Makes me think of a Spanish proverb: "Cada cabeza es un mundo." (Every mind is its own world.)

Roy B.
 

Tom Elmore

1st Lieutenant
Member of the Year
Joined
Jan 16, 2015
Part 2:

-The rebels thought we [Army of the Potomac] could not possibly get there [Pennsylvania] for three more days, and by that time, they expected to have things ready for us, but we did some tall travelling. … Had it not been for Joe Hooker’s good feeding last winter and spring we never could have done such marching. (July 6 letter of Private John L. Street, Company A, 145th Pennsylvania, to his parents)

-I was in hopes we would totally destroy the rebel army before they could get in Virginia again but they have escaped and I suppose we will have to follow them but I have strong hopes. Dear mother this war will soon be over. Three great victories in one week, Vicksburg, Port Hudson and Gettysburg. I don’t see how it can last much longer. (July 17 letter of John Stewart, 91st Pennsylvania, to his mother)

-We can see now that a splendid chance to whip the rebels was lost by not attacking them at Williamsport, for we could have punished them severely.

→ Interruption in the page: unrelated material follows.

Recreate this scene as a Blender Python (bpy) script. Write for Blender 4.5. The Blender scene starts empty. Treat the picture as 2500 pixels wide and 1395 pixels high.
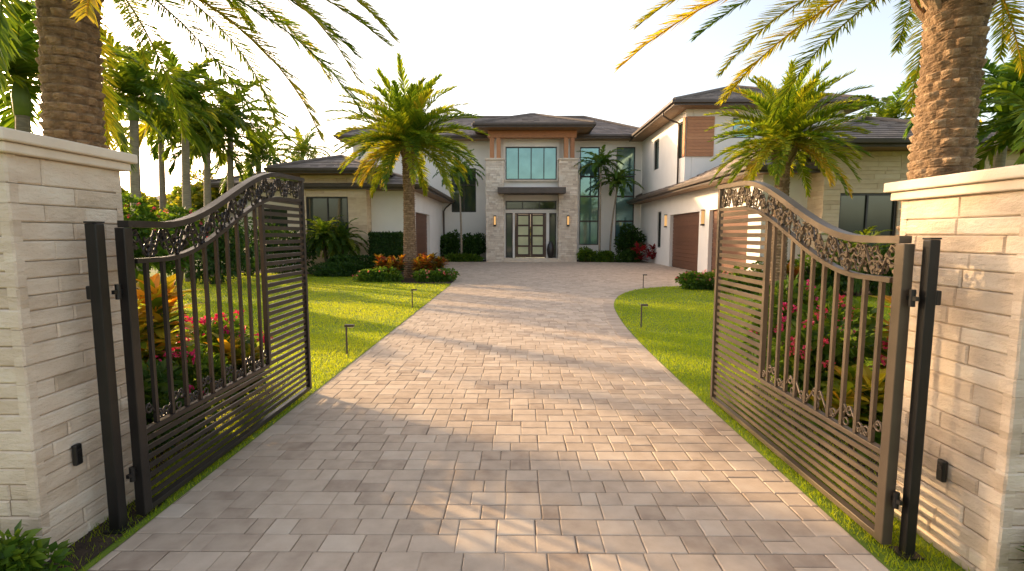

I believe Hooker would have fought them. Everyone seems however to have every confidence in Genl. Meade; he is a careful Genl. (November 3, 1863 letter of Captain James Grindlay, 146th New York, to a friend; http://civilwartalk.com/threads/bought-a-book-found-a-nice-surprise.125433/)

-Everything seems to be going on right in every direction. Vicksburg fallen – and tonight we hear that Port Hudson has surrendered … Can we not see the beginning of the end? I think the Army of the Potomac would whip twice their number now they are so enthusiastic. (July 15 letter of Private James D. Chadwick, Company I, 10th Pennsylvania Reserves, to his father, sites.allegheny.edu/civilwarletters/tag/Gettysburg-battle-casualties/)

-We ought to have annihilated Lee’s army at Williamsport on Monday last, and I think we should if we had attacked him, but fallible beings cannot always penetrate far enough into the future to do and act just right. But notwithstanding Lee has eluded our grasp the old Army of the Potomac has again demonstrated to the world at large that upon its endurance and valor depends the safety of this government. We have not accomplished all that we could have desired in that we have allowed the enemy to withdraw any of his force from Maryland, yet we have met him upon the ground of his own choosing, and in a fair field fight have compelled him to retire leaving behind him not less than 30,000 of his veteran troops. (July 17 letter of 1st Sergeant/Captain Frank L. Lemont, Company E, 5th Maine, to his mother, Special Collections Department, Folger Library, University of Maine, Orono)
 

rpkennedy

Lt. Colonel
Member of the Year
Joined
May 18, 2011
Location
Carlisle, PA
Some information on some of these guys:

Private John L. Street mustered out with his regiment in July 1865 having been promoted to corporal.

John Stewart was the 1st Sergeant of Company C at the time of Gettysburg and was commissioned a 1st Lieutenant in November 1863. On June 22, 1864, he was mortally wounded at Petersburg.

Captain James Grindlay finished the war as the colonel of the 146th New York and mustered out with the regiment. He was also awarded the medal of honor for his actions during the Battle of Five Forks when he took command of the brigade and led them into the Confederate works.

Private James D. Chadwick finished his term of service and went home in June 1864.